Nelson Mandela Bay metro was the worst offender, according to auditor-general Kimi Makwetu’s 2014-15 local government audit report, released on Wednesday.
Managerial capacity at the country’s metros is expected to be vastly better than that of local and district municipalities, as they have larger budgets and were likely to attract skilled managers to oversee their finances.

Out of the total of R1.3-billion fruitless and wasteful expenditure incurred by the country’s 272 municipalities — up from R685-million the previous year — Nelson Mandela Bay was responsible for R423-million. This was a whopping increase from R10.6-million in the 2013-14 financial year.

Free State-based Matjhabeng Municipality, while not a top-tier council, was one of the worst offenders. Together with Nelson Mandela Bay, it accounted for more than half of the wastage.

All three of Gauteng’s metros regressed in their efforts to curb wasteful spending.

Buffalo City metro in the Eastern Cape improved in cutting wastage from R4.7-million in 2013-14 to R480,000, while eThekwini and Cape Town incurred no wastage. This was the second year eThekwini incurred no losses in this area, while Cape Town improved from R290,000 to nothing.

According to Makwetu’s report, irregular spending — another category of the reckless management of the public purse — amounted to R14.75-billion in the 2014-15 financial year, up from R11.76-billion the previous year.

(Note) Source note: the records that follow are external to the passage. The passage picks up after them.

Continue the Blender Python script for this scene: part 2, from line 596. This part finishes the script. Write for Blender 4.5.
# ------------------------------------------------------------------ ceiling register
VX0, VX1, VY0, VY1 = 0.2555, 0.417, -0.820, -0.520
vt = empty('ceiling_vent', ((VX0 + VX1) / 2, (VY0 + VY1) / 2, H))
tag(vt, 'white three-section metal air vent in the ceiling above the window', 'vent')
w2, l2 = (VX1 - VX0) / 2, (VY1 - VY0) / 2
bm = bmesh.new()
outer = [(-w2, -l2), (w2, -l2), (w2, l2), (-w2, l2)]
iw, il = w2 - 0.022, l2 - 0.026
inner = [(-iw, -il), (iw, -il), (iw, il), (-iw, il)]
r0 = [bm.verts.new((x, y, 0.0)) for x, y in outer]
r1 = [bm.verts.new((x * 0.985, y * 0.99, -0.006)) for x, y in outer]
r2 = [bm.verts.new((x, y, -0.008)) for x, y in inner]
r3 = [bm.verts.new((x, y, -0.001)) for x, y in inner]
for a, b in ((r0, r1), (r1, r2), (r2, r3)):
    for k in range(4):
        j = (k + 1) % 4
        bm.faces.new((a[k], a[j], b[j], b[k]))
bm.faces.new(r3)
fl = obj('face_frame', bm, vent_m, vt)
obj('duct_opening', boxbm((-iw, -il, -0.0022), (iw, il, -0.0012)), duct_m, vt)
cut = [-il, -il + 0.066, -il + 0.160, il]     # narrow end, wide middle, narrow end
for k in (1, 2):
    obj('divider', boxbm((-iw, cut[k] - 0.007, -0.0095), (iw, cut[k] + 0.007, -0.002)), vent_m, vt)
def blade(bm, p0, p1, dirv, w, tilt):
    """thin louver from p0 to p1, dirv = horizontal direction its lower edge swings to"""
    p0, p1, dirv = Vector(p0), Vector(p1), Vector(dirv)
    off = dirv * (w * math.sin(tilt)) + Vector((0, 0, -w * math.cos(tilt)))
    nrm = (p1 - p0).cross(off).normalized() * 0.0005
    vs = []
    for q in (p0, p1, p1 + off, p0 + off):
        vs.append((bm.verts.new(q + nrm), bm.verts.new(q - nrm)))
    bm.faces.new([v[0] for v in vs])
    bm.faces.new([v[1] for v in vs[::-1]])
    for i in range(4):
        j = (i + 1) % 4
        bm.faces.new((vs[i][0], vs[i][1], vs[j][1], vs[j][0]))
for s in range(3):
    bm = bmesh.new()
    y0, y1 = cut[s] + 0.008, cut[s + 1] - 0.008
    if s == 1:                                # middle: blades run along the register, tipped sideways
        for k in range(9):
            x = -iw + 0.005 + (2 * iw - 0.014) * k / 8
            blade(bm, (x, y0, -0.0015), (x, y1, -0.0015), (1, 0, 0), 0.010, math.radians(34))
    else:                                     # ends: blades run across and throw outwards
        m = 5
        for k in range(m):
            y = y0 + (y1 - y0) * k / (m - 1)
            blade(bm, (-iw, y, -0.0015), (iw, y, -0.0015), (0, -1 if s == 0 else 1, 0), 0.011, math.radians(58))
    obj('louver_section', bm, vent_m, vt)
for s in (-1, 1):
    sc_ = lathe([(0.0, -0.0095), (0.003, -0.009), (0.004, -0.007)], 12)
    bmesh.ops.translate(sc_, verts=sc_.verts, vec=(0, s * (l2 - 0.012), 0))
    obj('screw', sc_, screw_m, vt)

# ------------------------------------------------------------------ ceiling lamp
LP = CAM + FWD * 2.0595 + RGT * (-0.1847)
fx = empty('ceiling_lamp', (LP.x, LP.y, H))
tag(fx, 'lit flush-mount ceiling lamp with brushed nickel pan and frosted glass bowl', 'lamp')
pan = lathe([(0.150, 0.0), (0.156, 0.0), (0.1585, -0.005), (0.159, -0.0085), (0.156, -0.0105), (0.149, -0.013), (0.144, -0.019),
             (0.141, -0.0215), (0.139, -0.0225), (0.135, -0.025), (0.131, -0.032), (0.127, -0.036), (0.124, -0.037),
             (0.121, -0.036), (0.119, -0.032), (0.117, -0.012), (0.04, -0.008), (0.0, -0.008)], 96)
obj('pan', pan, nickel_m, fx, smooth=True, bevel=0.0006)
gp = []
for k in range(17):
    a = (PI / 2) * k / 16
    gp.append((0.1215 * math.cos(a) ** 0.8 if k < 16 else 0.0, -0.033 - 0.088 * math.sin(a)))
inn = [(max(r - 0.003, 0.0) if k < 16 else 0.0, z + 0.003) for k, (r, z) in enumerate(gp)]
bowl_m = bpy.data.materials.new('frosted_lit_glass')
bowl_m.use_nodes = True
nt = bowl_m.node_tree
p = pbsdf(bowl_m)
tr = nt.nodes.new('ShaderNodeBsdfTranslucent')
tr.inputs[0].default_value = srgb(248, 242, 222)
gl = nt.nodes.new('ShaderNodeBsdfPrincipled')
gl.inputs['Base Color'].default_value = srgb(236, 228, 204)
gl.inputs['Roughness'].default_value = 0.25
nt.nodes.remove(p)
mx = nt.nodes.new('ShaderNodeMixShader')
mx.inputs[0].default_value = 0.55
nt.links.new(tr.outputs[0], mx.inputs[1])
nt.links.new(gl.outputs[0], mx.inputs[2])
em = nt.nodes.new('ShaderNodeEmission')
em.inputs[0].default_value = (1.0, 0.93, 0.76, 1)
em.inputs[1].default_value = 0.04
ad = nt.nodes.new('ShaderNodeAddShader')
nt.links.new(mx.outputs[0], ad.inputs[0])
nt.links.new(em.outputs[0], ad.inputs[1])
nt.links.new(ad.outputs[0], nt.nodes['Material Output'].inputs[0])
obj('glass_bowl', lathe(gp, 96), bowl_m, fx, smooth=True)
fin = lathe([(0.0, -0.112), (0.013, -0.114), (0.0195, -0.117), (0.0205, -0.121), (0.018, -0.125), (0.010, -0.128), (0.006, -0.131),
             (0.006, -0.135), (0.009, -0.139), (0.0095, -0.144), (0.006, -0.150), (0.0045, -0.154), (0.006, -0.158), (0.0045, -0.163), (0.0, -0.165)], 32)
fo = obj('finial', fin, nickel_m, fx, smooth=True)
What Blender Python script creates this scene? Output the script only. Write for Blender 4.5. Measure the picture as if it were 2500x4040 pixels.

Topping the list in irregular expenditure was Rustenburg in the North West (R3.06bn), followed by Nelson Mandela Bay metro (R1.34-billion), City of Tshwane (R1.10-billion), Buffalo City metro with R479-million and uThukela district with R324-million.

Karen Heese of Municipal IQ, said these high numbers reflected poorly on leadership in the metros.

"It’s not ideal. On the one hand, the defence is that there are such massive budgets being dealt with."

"But on the other hand, it is equally important that there is clean auditing because of the size of it. It’s a double-edged sword," she said.

In general, Makwetu lauded SA’s municipalities for the improvement in overall audit results — the number of municipalities that received clean audits increased from 40 in the preceding year to 54 in the 2014-15 financial year — claiming that it was possible to show improvement despite the surge in fruitless and wasteful spending.

It was a "conundrum" that despite the good outcomes, wastage levels were still high.